* start Data lines *
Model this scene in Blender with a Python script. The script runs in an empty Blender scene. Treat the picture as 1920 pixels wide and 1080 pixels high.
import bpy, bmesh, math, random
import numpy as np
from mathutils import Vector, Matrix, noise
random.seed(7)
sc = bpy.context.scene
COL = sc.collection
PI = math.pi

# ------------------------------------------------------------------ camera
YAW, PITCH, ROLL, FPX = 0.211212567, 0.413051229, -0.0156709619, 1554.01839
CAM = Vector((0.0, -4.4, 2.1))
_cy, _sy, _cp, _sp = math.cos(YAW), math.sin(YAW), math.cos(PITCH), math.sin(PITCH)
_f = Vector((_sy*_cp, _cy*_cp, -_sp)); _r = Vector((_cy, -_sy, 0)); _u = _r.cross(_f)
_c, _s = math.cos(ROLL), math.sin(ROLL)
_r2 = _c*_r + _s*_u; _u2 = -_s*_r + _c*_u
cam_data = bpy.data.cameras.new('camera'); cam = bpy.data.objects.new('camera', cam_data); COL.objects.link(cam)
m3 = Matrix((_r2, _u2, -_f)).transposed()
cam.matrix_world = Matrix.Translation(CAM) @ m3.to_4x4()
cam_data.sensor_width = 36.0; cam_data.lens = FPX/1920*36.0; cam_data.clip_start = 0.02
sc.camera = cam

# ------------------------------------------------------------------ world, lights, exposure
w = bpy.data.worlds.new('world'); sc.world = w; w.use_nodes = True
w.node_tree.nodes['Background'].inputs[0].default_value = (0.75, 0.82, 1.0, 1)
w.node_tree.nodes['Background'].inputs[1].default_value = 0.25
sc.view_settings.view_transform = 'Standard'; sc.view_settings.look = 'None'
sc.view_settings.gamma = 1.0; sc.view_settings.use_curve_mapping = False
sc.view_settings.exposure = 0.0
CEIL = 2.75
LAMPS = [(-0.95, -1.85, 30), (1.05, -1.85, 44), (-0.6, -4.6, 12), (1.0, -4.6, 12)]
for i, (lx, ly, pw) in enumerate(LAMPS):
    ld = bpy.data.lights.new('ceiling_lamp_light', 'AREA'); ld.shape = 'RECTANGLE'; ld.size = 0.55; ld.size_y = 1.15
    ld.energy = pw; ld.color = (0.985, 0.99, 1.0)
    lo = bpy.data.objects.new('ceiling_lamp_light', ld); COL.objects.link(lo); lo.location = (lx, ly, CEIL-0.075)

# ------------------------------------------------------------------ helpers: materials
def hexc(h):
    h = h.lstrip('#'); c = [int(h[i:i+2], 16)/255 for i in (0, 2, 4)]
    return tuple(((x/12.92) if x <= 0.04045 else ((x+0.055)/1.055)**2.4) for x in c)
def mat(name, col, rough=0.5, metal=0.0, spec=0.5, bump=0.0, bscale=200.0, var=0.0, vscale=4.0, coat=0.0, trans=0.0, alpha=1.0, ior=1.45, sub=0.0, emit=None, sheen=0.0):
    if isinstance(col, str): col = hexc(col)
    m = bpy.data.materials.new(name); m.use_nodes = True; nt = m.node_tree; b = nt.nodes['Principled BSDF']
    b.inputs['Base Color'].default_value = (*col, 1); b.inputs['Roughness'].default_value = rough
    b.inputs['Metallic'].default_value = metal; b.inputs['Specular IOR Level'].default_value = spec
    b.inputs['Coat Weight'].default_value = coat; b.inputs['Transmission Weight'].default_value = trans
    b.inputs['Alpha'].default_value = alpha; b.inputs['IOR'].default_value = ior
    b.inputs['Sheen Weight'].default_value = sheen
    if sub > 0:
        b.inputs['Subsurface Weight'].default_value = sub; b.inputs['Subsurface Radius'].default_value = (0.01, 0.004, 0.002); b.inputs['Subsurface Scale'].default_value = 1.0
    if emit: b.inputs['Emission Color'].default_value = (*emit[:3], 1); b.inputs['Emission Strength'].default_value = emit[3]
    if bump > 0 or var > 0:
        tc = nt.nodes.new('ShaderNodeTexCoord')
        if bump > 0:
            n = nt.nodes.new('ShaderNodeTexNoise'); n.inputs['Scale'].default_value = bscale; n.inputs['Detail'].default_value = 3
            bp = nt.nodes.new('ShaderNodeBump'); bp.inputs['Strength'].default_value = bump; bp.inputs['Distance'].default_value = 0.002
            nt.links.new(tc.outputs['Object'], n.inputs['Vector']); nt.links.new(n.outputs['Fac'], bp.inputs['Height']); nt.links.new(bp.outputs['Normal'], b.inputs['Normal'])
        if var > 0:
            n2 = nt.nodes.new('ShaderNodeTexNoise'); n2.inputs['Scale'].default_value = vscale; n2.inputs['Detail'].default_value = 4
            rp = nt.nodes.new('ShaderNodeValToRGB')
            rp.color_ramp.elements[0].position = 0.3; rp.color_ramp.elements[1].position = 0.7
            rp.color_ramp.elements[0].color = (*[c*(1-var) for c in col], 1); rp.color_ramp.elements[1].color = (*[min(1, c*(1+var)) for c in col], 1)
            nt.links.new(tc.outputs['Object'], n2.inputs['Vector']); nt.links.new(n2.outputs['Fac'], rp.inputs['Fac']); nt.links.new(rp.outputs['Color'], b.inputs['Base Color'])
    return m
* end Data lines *
Repeat the data verbatim.

Model this scene in Blender with a Python script. The script runs in an empty Blender scene. Treat the picture as 1920 pixels wide and 1080 pixels high.
import bpy, bmesh, math, random
import numpy as np
from mathutils import Vector, Matrix, noise
random.seed(7)
sc = bpy.context.scene
COL = sc.collection
PI = math.pi

# ------------------------------------------------------------------ camera
YAW, PITCH, ROLL, FPX = 0.211212567, 0.413051229, -0.0156709619, 1554.01839
CAM = Vector((0.0, -4.4, 2.1))
_cy, _sy, _cp, _sp = math.cos(YAW), math.sin(YAW), math.cos(PITCH), math.sin(PITCH)
_f = Vector((_sy*_cp, _cy*_cp, -_sp)); _r = Vector((_cy, -_sy, 0)); _u = _r.cross(_f)
_c, _s = math.cos(ROLL), math.sin(ROLL)
_r2 = _c*_r + _s*_u; _u2 = -_s*_r + _c*_u
cam_data = bpy.data.cameras.new('camera'); cam = bpy.data.objects.new('camera', cam_data); COL.objects.link(cam)
m3 = Matrix((_r2, _u2, -_f)).transposed()
cam.matrix_world = Matrix.Translation(CAM) @ m3.to_4x4()
cam_data.sensor_width = 36.0; cam_data.lens = FPX/1920*36.0; cam_data.clip_start = 0.02
sc.camera = cam

# ------------------------------------------------------------------ world, lights, exposure
w = bpy.data.worlds.new('world'); sc.world = w; w.use_nodes = True
w.node_tree.nodes['Background'].inputs[0].default_value = (0.75, 0.82, 1.0, 1)
w.node_tree.nodes['Background'].inputs[1].default_value = 0.25
sc.view_settings.view_transform = 'Standard'; sc.view_settings.look = 'None'
sc.view_settings.gamma = 1.0; sc.view_settings.use_curve_mapping = False
sc.view_settings.exposure = 0.0
CEIL = 2.75
LAMPS = [(-0.95, -1.85, 30), (1.05, -1.85, 44), (-0.6, -4.6, 12), (1.0, -4.6, 12)]
for i, (lx, ly, pw) in enumerate(LAMPS):
    ld = bpy.data.lights.new('ceiling_lamp_light', 'AREA'); ld.shape = 'RECTANGLE'; ld.size = 0.55; ld.size_y = 1.15
    ld.energy = pw; ld.color = (0.985, 0.99, 1.0)
    lo = bpy.data.objects.new('ceiling_lamp_light', ld); COL.objects.link(lo); lo.location = (lx, ly, CEIL-0.075)

# ------------------------------------------------------------------ helpers: materials
def hexc(h):
    h = h.lstrip('#'); c = [int(h[i:i+2], 16)/255 for i in (0, 2, 4)]
    return tuple(((x/12.92) if x <= 0.04045 else ((x+0.055)/1.055)**2.4) for x in c)
def mat(name, col, rough=0.5, metal=0.0, spec=0.5, bump=0.0, bscale=200.0, var=0.0, vscale=4.0, coat=0.0, trans=0.0, alpha=1.0, ior=1.45, sub=0.0, emit=None, sheen=0.0):
    if isinstance(col, str): col = hexc(col)
    m = bpy.data.materials.new(name); m.use_nodes = True; nt = m.node_tree; b = nt.nodes['Principled BSDF']
    b.inputs['Base Color'].default_value = (*col, 1); b.inputs['Roughness'].default_value = rough
    b.inputs['Metallic'].default_value = metal; b.inputs['Specular IOR Level'].default_value = spec
    b.inputs['Coat Weight'].default_value = coat; b.inputs['Transmission Weight'].default_value = trans
    b.inputs['Alpha'].default_value = alpha; b.inputs['IOR'].default_value = ior
    b.inputs['Sheen Weight'].default_value = sheen
    if sub > 0:
        b.inputs['Subsurface Weight'].default_value = sub; b.inputs['Subsurface Radius'].default_value = (0.01, 0.004, 0.002); b.inputs['Subsurface Scale'].default_value = 1.0
    if emit: b.inputs['Emission Color'].default_value = (*emit[:3], 1); b.inputs['Emission Strength'].default_value = emit[3]
    if bump > 0 or var > 0:
        tc = nt.nodes.new('ShaderNodeTexCoord')
        if bump > 0:
            n = nt.nodes.new('ShaderNodeTexNoise'); n.inputs['Scale'].default_value = bscale; n.inputs['Detail'].default_value = 3
            bp = nt.nodes.new('ShaderNodeBump'); bp.inputs['Strength'].default_value = bump; bp.inputs['Distance'].default_value = 0.002
            nt.links.new(tc.outputs['Object'], n.inputs['Vector']); nt.links.new(n.outputs['Fac'], bp.inputs['Height']); nt.links.new(bp.outputs['Normal'], b.inputs['Normal'])
        if var > 0:
            n2 = nt.nodes.new('ShaderNodeTexNoise'); n2.inputs['Scale'].default_value = vscale; n2.inputs['Detail'].default_value = 4
            rp = nt.nodes.new('ShaderNodeValToRGB')
            rp.color_ramp.elements[0].position = 0.3; rp.color_ramp.elements[1].position = 0.7
            rp.color_ramp.elements[0].color = (*[c*(1-var) for c in col], 1); rp.color_ramp.elements[1].color = (*[min(1, c*(1+var)) for c in col], 1)
            nt.links.new(tc.outputs['Object'], n2.inputs['Vector']); nt.links.new(n2.outputs['Fac'], rp.inputs['Fac']); nt.links.new(rp.outputs['Color'], b.inputs['Base Color'])
    return m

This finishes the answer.